Математические уравнения, которым должна удовлетворять вселенная Эйнштейна, не требуют обязательной устойчивости (т. е. неизменности во времени) вселенной. Существует целый ряд решений этих уравнений, согласно которым вселенная не может сохранять постоянные размеры, а должна обязательно или растягиваться или сжиматься, или попеременно то растягиваться, то сжиматься и не может оставаться в одном и том же состоянии (в настоящее время она расширяется). Говорят также, что колеблется «радиус» вселенной, характеризующий ее размеры так же, как, например, радиус Земли характеризует величину поверхности Земли. Впрочем, само значение этого радиуса очень трудно определить вследствие той неуверенности, которая имеет место сегодня в отношении фундаментальных данных относительно вселенной в целом. Крайние оценки колеблются между несколькими миллиардами и сотнями миллиардов световых лет (наиболее поздние оценки входят, в общем, в число наименьших).

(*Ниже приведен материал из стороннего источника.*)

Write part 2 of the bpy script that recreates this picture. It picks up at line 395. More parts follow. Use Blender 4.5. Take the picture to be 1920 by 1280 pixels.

Конкретный пример (в системе, имеющей на одно измерение меньше) позволит возможно лучше понять, в чем заключается это растягивание вселенной. Рассмотрим мыльный пузырь, к которому приклеилось несколько пылинок и предположим, что этот пузырь раздувается; его радиус увеличивается и взаимные расстояния между различными пылинками, находящимися на поверхности пузыря, увеличиваются все в одном и том же отношении. Если бы на одной из этих пылинок обитал воображаемый микроскопический астроном, который мог бы измерять расстояния на поверхности, не имея, однако, возможности покинуть эту поверхность, то он обнаружил бы, что все остальные пылинки удаляются от той, на которой он обитает. Он установил бы, что чем дальше находится от него пылинка, тем быстрее она удаляется; он пришел бы к выводу о пропорциональности скоростей удаления пылинок их расстояниям до его собственной пылинки. Однако это сравнение также не следует продолжать далее. Когда мы рассматриваем мыльный пузырь, мы сразу непосредственно видим, в чем заключается, если можно так выразиться, изменение его радиуса; напротив, невозможно чувственно-наглядно представить, в чем заключается растяжение или сжатие вселенной. Единственный конкретный смысл, который имеют для нас эти слова, передается наблюдаемыми следствиями предполагаемого растяжения или сжатия: удаление или, напротив, приближение спиральных туманностей.
114
Следует отметить, что взгляды Эйнштейна относительно конечности или бесконечности пространства не отличались определенностью. После того как Эйнштейн развил теорию замкнутой, не изменяющейся во времени вселенной (стационарной вселенной), основные черты которой мы здесь излагаем, в последующих работах он указывает, что расширяющаяся вселенная не обязательно должна быть конечной. Однако в самом последнем издании (The meaning of relativity, 1946) он определенно высказывается в пользу обычно принимаемой теории расширяющейся вселенной.
115
Аналогия сохранится полностью, если приписать нашему путешественнику фантастическое свойство: как и его мир, он обладает лишь двумя измерениями и не может ни покинуть поверхность Земли, ни даже чувственно-наглядно представить себе направление «вверх». (Прим. ред.)